Two fuzzers back the behavioral claims below:

# differential: random store graphs, roots, configs and corruption
# vs nix-store --gc, deterministic per seed
cargo run --release --bin fuzz-nix-diff -- --iterations 20

# graph logic vs a reference model, no Nix (stable Rust)
cargo fuzz run -s none --fuzz-dir fuzz gc_graph

Roots are gathered from gcroots/, profiles/, temproots/, and running processes (/proc on Linux; libproc syscalls on macOS instead of shelling out to lsof). Stale temp-root files and dangling auto-roots are removed. keep-derivations and keep-outputs are honored with the same edge semantics as nix-store --gc: an alive output keeps its derivation (keep-derivations), an alive derivation keeps its outputs (keep-outputs). This includes content-addressed / dynamic derivations: drv↔output mappings are read from ValidPaths.deriver, DerivationOutputs, and the BuildTraceV3 table (Nix ≥2.35). The store is remounted read-write on NixOS where it's bind-mounted read-only. tmp-* build dirs are skipped if a builder still holds the lock.

SQLite never shrinks db.sqlite on its own, so after deletion the GC runs VACUUM when at least 25% of the file is free pages, still under the exclusive gc.lock. VACUUM is atomic: if it fails (e.g. out of disk for the temp copy) the database stays valid and the next GC retries. On a real-world 648 MB database that was 63% free pages, vacuuming shrank it to 216 MB and made the cold-cache graph load 4x faster (whole dry-run: 2.4x).

Disk and database can disagree after crashes or tampering. The GC repairs both directions: store entries without a database row are deleted, and rows whose disk entry is missing are removed once the path is garbage. Nix keeps a .drv row forever if its file is gone from disk, and if that path is reachable from a gcroot, nix-store --gc aborts entirely until the store is repaired by hand. fast-nix-gc decides liveness from the database alone and handles both.

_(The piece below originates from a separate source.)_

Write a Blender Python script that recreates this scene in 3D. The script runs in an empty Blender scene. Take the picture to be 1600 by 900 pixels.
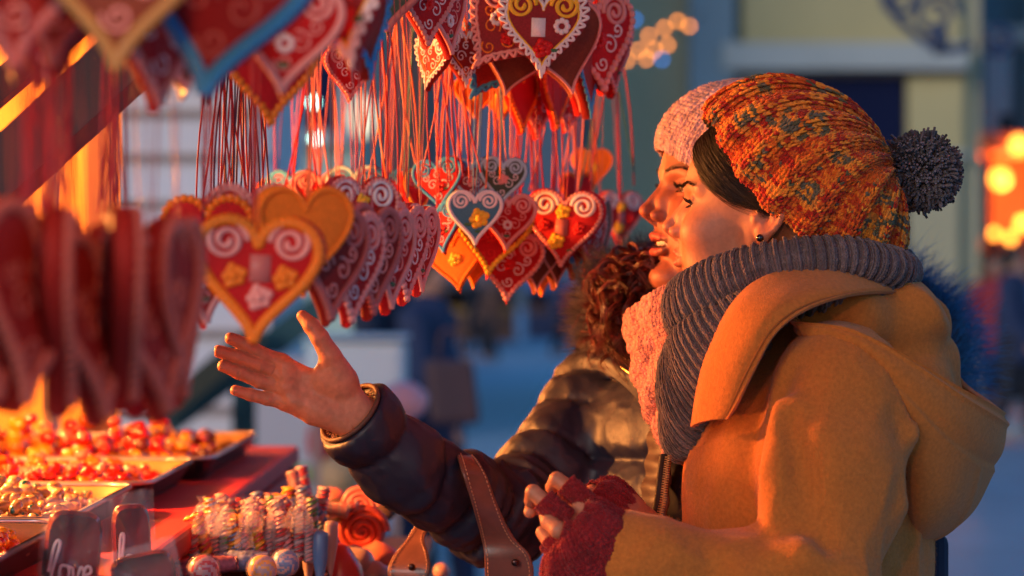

On Nix without the BuildTraceV3 table (older than 2.35), a derivation depending on a floating content-addressed output has deferred output paths: nothing in the database links it to its outputs until Nix re-parses the .drv at GC time, which fast-nix-gc doesn't do. With keep-outputs = true such a rooted derivation therefore does not keep its outputs alive. This only loses cache, the outputs stay rebuildable. Nix itself has no consistent behavior here: --print-dead, the real GC and repeat runs all disagree, since the re-parsing happens during the GC walk and is order-dependent. Revisit once upstream defines stable semantics.

The GC takes the same gc.lock Nix does, so it won't race with nix-build or another GC. If interrupted mid-run the DB stays conservative: paths gone from the DB but still on disk are picked up as unknown entries by the next GC.

Could this have been implemented in upstream Nix?

Yes, but C++ and concurrency is a scary combination, which is why I went with this implementation first.

This is not a scientific benchmark, just journalctl data from a few of my machines after switching the daily GC timer from nix-gc.service to fast-nix-gc.service. Workloads differ between runs, sample sizes are small, and hardware varies. Take it as a rough indication of scale, not a controlled measurement.

The speedup grows with store size: stock nix-gc pays a large fixed cost walking the whole live closure even when there's almost nothing to delete (near-idle runs still took minutes on the bigger machines), while fast-nix-gc stays in the single-digit-seconds range. On a tiny store the overhead is negligible either way and the two are roughly comparable.